• DATASET ENTRIES:
Start

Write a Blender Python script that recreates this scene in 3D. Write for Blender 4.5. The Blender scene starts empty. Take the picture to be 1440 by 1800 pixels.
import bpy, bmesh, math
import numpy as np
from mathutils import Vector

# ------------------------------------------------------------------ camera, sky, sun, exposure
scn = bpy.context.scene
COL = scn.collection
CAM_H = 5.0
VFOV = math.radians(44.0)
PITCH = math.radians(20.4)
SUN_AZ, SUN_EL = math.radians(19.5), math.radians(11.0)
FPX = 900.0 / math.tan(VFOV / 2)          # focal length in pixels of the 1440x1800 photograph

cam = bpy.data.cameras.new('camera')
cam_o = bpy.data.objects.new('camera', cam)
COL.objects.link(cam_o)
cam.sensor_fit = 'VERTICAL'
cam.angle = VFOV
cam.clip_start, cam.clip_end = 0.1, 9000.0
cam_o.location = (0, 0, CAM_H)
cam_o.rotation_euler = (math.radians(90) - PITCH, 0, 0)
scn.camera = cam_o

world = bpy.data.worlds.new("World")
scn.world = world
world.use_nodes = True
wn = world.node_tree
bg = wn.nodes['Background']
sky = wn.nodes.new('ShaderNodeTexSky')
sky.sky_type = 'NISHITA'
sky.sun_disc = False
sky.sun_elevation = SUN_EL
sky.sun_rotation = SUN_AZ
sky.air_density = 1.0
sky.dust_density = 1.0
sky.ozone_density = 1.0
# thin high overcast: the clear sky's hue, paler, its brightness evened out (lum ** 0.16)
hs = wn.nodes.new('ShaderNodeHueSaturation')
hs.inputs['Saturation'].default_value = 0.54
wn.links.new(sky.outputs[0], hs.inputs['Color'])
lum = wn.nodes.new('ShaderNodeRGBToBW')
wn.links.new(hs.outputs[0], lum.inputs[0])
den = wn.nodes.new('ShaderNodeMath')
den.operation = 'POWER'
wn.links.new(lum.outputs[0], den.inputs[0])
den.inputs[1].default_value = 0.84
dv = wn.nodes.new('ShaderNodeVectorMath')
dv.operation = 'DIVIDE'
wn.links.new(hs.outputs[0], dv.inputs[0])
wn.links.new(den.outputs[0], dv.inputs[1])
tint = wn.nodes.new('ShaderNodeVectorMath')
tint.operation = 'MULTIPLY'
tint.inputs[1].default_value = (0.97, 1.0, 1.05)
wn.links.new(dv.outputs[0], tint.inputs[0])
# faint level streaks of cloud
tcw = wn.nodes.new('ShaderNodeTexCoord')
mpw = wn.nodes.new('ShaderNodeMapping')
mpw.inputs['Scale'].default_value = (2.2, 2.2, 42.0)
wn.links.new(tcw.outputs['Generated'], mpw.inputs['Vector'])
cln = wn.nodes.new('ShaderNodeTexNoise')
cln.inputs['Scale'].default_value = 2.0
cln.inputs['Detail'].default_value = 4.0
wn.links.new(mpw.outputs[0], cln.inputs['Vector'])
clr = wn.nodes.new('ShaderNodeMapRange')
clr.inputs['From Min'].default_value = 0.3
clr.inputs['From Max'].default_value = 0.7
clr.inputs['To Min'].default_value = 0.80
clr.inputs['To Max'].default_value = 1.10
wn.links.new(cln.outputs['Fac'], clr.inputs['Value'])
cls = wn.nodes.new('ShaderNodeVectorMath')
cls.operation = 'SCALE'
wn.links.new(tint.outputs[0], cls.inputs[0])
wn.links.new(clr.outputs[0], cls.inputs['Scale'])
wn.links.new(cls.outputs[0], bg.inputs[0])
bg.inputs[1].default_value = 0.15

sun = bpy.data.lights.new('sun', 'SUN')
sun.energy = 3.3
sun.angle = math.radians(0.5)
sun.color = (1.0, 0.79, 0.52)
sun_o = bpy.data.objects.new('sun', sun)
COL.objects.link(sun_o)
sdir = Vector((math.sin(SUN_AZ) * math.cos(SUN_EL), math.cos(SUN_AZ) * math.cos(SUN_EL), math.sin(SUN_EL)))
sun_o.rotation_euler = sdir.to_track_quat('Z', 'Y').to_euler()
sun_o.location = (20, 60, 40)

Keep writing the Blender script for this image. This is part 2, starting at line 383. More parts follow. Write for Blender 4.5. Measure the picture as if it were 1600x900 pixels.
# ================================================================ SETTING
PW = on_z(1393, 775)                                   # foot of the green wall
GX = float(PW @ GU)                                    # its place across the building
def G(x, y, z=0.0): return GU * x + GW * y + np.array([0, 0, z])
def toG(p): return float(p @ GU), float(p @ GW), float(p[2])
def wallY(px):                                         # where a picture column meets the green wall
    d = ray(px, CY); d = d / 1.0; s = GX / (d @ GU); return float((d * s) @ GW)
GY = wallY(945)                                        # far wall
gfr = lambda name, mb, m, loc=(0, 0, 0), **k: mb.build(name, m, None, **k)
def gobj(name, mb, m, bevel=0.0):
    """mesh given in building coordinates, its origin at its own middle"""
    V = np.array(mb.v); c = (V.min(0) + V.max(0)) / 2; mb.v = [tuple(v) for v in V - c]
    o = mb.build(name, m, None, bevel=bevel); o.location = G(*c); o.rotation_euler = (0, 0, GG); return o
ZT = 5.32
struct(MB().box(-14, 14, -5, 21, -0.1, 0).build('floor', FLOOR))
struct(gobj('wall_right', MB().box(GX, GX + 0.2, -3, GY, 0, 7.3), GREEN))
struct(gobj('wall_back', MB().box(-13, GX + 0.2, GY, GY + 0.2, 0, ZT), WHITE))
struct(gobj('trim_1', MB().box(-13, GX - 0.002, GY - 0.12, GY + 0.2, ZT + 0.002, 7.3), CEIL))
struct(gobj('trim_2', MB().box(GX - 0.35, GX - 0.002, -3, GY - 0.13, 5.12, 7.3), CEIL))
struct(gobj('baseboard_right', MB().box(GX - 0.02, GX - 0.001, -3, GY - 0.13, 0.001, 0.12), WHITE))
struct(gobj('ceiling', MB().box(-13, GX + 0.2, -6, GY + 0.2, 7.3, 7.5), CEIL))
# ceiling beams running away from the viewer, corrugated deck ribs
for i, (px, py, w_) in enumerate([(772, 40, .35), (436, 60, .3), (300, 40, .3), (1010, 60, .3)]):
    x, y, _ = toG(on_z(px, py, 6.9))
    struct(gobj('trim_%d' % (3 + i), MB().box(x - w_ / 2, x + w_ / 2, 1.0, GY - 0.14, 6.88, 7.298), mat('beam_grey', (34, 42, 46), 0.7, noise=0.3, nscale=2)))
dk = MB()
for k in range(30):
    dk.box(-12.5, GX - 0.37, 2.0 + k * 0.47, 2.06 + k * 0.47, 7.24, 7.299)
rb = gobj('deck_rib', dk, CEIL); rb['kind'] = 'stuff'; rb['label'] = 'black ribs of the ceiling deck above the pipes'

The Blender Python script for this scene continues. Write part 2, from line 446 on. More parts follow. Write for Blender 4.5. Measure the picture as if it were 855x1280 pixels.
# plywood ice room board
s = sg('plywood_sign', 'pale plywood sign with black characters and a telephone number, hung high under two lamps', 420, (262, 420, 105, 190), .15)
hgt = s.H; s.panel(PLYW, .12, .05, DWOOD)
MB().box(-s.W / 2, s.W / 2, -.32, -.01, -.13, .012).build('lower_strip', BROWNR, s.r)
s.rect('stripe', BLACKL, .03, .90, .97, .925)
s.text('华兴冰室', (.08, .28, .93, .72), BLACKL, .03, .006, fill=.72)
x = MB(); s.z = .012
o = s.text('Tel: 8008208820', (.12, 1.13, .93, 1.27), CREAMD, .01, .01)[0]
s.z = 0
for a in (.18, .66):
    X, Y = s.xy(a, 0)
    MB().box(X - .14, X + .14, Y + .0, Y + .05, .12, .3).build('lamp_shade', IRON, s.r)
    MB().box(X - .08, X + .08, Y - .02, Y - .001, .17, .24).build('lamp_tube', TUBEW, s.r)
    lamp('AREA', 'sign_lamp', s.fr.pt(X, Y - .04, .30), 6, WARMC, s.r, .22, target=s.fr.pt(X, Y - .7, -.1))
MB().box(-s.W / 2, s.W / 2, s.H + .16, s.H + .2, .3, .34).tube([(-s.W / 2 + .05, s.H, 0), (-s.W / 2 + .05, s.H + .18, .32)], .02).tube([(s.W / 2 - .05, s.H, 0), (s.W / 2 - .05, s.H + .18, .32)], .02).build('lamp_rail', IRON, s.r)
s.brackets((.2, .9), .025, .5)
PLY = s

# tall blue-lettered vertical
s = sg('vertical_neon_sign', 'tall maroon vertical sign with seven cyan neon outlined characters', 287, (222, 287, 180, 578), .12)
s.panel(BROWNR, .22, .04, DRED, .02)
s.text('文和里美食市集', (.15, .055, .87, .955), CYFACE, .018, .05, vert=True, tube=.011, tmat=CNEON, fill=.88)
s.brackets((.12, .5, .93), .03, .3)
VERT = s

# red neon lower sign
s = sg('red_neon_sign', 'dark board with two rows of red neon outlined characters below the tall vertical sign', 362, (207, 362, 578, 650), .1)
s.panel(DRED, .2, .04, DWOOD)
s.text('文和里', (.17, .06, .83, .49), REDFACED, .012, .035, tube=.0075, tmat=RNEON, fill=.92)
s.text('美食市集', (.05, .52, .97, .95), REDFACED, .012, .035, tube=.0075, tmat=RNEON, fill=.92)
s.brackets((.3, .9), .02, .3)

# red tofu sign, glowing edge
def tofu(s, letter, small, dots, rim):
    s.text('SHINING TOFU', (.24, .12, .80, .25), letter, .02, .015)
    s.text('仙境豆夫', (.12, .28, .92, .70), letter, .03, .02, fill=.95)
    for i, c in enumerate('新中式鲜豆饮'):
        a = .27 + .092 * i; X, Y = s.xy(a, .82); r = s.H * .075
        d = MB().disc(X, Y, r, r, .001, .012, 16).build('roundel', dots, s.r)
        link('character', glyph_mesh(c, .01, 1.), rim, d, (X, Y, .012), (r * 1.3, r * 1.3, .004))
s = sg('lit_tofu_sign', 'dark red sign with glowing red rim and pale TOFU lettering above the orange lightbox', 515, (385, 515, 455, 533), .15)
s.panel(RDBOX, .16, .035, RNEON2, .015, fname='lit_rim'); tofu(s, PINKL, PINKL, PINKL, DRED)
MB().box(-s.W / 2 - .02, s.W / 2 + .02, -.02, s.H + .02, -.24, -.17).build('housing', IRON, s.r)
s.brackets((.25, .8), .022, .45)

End

• JOB:
Lines from the start of the material above through the line containing "from mathutils import Vector" are to be duplicated exactly, and only those.

• RESULT OF THIS EXERCISE:
Write a Blender Python script that recreates this scene in 3D. Write for Blender 4.5. The Blender scene starts empty. Take the picture to be 1440 by 1800 pixels.
import bpy, bmesh, math
import numpy as np
from mathutils import Vector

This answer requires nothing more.